Report Criticizes Senators on Casino in Queens
State Senate leaders manipulated the choice of who would build New York City’s first casino, leaking information and showing favoritism to a troubled bidder that was donating to Democratic candidates and had ties to key political figures, the state inspector general said Thursday.
In a scathing 308-page report on the competition to install video slot machines at the Aqueduct racetrack in Queens, the inspector general described a chaotic and ultimately doomed process that was without formal rules or objective criteria, and was awash in “unrestrained political considerations,” lobbyists and targeted campaign contributions.
The report says that the bidder, a consortium called the Aqueduct Entertainment Group, marshaled funds at the behest of the state’s Democratic Senate Campaign Committee, casting “a taint on the motives behind the Senate leadership’s support of” Aqueduct Entertainment. The investigation included interviews with senators and other state officials, as well as internal e-mail among Aqueduct Entertainment members and lobbyists.
Citing possible violations of laws governing public officials by John L. Sampson, the Senate Democratic leader from Brooklyn; Malcolm A. Smith, the Senate president from Queens; and Angelo Aponte, the appointed Senate secretary, the inspector general’s office said it was referring its findings to federal and state prosecutors and the Legislative Ethics Committee.
“At each turn, our state leaders abdicated their public duty, failed to impose ethical restraints and focused on political gain at a cost of millions to New Yorkers,” Inspector General Joseph Fisch said in a statement. “Shamefully, the public’s best interest was a matter of militant indifference to them.”
The report, following a classic outline of state business distorted by lobbyists, politics and money, emerges in the final weeks of an election season in which candidates across New York have vowed to clean up Albany.
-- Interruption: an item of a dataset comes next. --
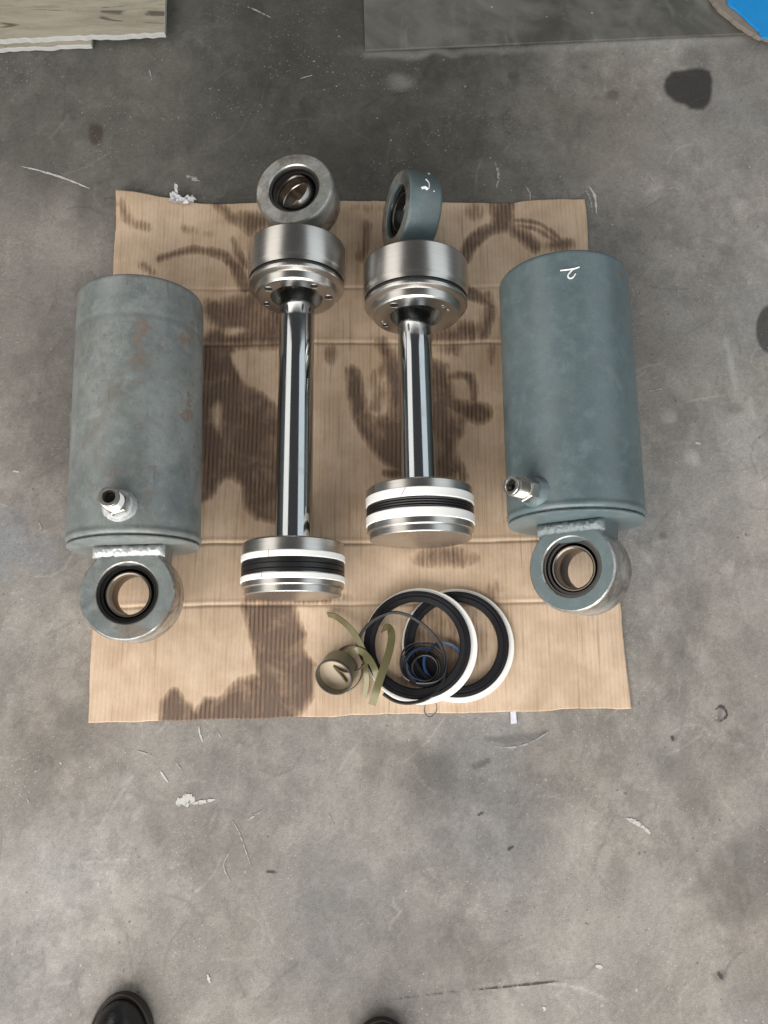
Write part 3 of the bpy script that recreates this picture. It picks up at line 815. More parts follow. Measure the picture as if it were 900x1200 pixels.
def eye_parts(parent, name, xf, Ro, w, bore, ball_tilt=(0, 0), paint='paint', face=None, ball_bore=0.0355, ball_m='bore'):
    """lug ring about local Z with a spherical plain bearing"""
    h = w / 2; c = 0.004
    prof = [(bore, -h + 0.010), (bore, -h + 0.002), (bore + 0.002, -h), (Ro - c, -h), (Ro, -h + c), (Ro, h - c), (Ro - c, h),
            (bore + 0.002, h), (bore, h - 0.002), (bore, h - 0.010)]
    fr = [bore + 0.002 + (Ro - c - bore - 0.002) * t for t in (.2, .4, .6, .8)]
    prof = [(bore, -h + 0.002), (bore + 0.002, -h), (Ro - c, -h), (Ro - 0.001, -h + c * 0.7), (Ro, -h + c * 1.6), (Ro, h - c * 1.6), (Ro - 0.001, h - c * 0.7), (Ro - c, h)] + [(r_, h) for r_ in reversed(fr)] + [
            (bore + 0.002, h), (bore, h - 0.002)]
    e = lathe(name, prof, MAT[paint], parent, 'Z', 96, True, xf)
    if face:      # machined faces: second slot
        e.data.materials.append(MAT[face])
        ax = (xf.to_3x3() @ Vector((0, 0, 1))).normalized()
        cen = xf.translation
        for p in e.data.polygons:
            if abs(p.normal.dot(ax)) > 0.9: p.material_index = 1
    # snap ring, bearing race, ball
    b = bore
    lathe('snap_ring', [(b - 0.0005, h - 0.009), (b - 0.004, h - 0.009), (b - 0.0045, h - 0.0075), (b - 0.004, h - 0.006), (b - 0.0005, h - 0.006)], MAT['race'], e, 'Z', 72, True, xf)
    ro = b - 0.0015
    lathe('bearing_race', [(ro, -h + 0.012), (ro - 0.008, -h + 0.012), (ro - 0.007, 0), (ro - 0.008, h - 0.012), (ro, h - 0.012)], MAT['gap'], e, 'Z', 72, True, xf)
    rb = b - 0.0075
    hb = h * 0.66
    pr = [(ball_bore, -hb + 0.002), (ball_bore + 0.0025, -hb)]
    re_ = rb - 0.006
    pr += [(re_, -hb), (rb - 0.0015, -hb * 0.55), (rb, 0), (rb - 0.0015, hb * 0.55), (re_, hb), (ball_bore + 0.0025, hb), (ball_bore, hb - 0.002), (ball_bore, hb * 0.3), (ball_bore + 0.0012, hb * 0.22), (ball_bore + 0.0012, hb * 0.12), (ball_bore, hb * 0.05)]
    lathe('bearing_ball', pr, MAT[ball_m], e, 'Z', 72, True, xf @ RX(ball_tilt[0]) @ RY(ball_tilt[1]))
    return e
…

Besides the Senate leaders, the report faults close aides to Gov. David A. Paterson for not keeping him apprised of concerns about Aqueduct Entertainment, blames the governor himself for relinquishing control of the process and criticizes the Assembly speaker, Sheldon Silver, for Sphinx-like silence despite his own knowledge of Aqueduct Entertainment’s problems.
Mr. Paterson, along with leaders of the Senate and the Assembly, selected Aqueduct Entertainment in January to operate 4,500 electronic slot machines at Aqueduct, a franchise worth tens of millions of dollars a year to the operator and an estimated $1.5 million a day in tax revenue for the state’s depleted coffers.
After complaints of favoritism surfaced, Mr. Paterson reversed the selection in March. The casino is now being built by a subsidiary of an international entertainment company, Genting New York, which won a follow-up competition. Among other pledges, Genting offered an upfront payment to the state of $380 million, which it has already paid.
Before the reversal, however, Senators Sampson, Smith and Eric Adams of Brooklyn, the chairman of the Senate racing and gaming committee, mingled with an Aqueduct Entertainment partner, Jeffrey Levine, and Aqueduct Entertainment’s lobbyists at what one participant called a “victory celebration” held at the Albany home of one of those lobbyists, Carl Andrews, a former state senator.
“This report reveals Albany at its most sordid,” said Blair Horner, legislative director of the New York Public Interest Research Group. “Every New Yorker should be outraged. We urge the district attorney and U.S. attorney to move quickly on the I.G.’s finding of possible violations of the public officers law.”
In a statement on Thursday, the governor’s communications director, Morgan Hook, said, “While we are still reviewing the I.G.’s findings, one thing is indisputable: Earlier this year, Governor Paterson refashioned the selection process for a gaming operator at Aqueduct and further convinced the legislative leaders to adhere to this new process.”
Mr. Sampson released a statement that did not specifically address the accusations. “The inspector general’s report highlights the well-known flaws in the selection of a bidder to operate a video lottery terminal facility at Aqueduct racetrack,” he wrote. “The process lacked structure, and the rules changed repeatedly.”
Several other officials named in the report, including Mr. Smith, Mr. Adams and Mr. Aponte, did not respond to requests for comment Thursday. A spokesman for Aqueduct Entertainment declined to comment.